Source: All Africa
The first woman to be ordained a priest in South Africa has died, it has been announced. The Revd Canon Nancy Charton served at Grahamstown Cathedral as a lay minister and Sunday School teacher before being ordained there first as a deacon and then, in 1992, she was one of three women ordained priest by the late Bishop David Russell.
She died on Wednesday Morning in Graaff Reinet, in South Africa's Eastern Cape, at the age of 95.
"We give thanks for her long life of devotion to her Lord and his church and people and pray for the family," a spokesman for the Cathedral said.
"I remember Nancy fondly from when I served in St Mary's Cathedral, Johannesburg," the Primate of Southern Africa, the Most Revd Thabo Makgoba, said. "She was a pioneering woman, whose whole life was committed to serving God through his people.
"At the 20th anniversary celebrations of the ordination of women to the Priesthood, Nancy was the preacher. Her sermon outlined the long road she had travelled to fulfil her vocation to the priesthood, and gave thanks to God for the many people who had encouraged and supported her."

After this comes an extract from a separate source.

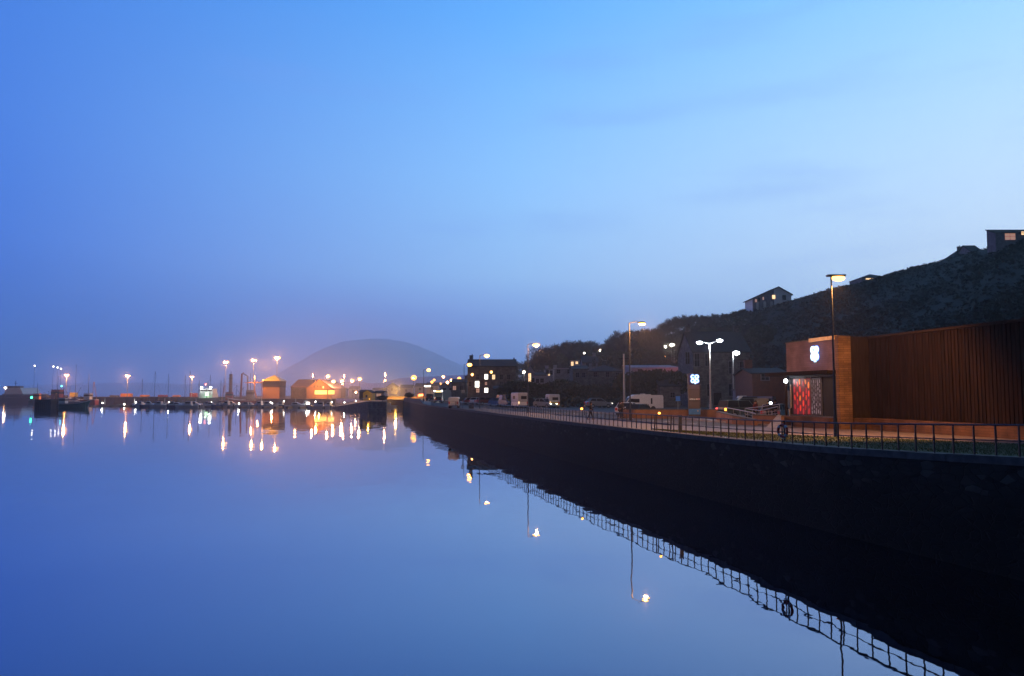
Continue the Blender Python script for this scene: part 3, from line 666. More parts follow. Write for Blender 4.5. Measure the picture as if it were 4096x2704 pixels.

Nancy Charton began her studies at the University of Pretoria in 1939, and became a researcher and lecturer at the then University of Natal in the 1940s. She moved to Grahamstown in 1965, where she spent the rest of her academic life, first as a lecturer and then professor in the department of political studies at Rhodes.
She was named a distinguished fellow of the university and, upon her retirement was ordained a deacon of the church. She was ordained a priest within a few weeks of the church resolving to ordain women in 1992.
"On behalf of the Anglican Church of Southern Africa, its bishops, clergy and people, I send our condolences and prayers to [her] family," Archbishop Makgoba said.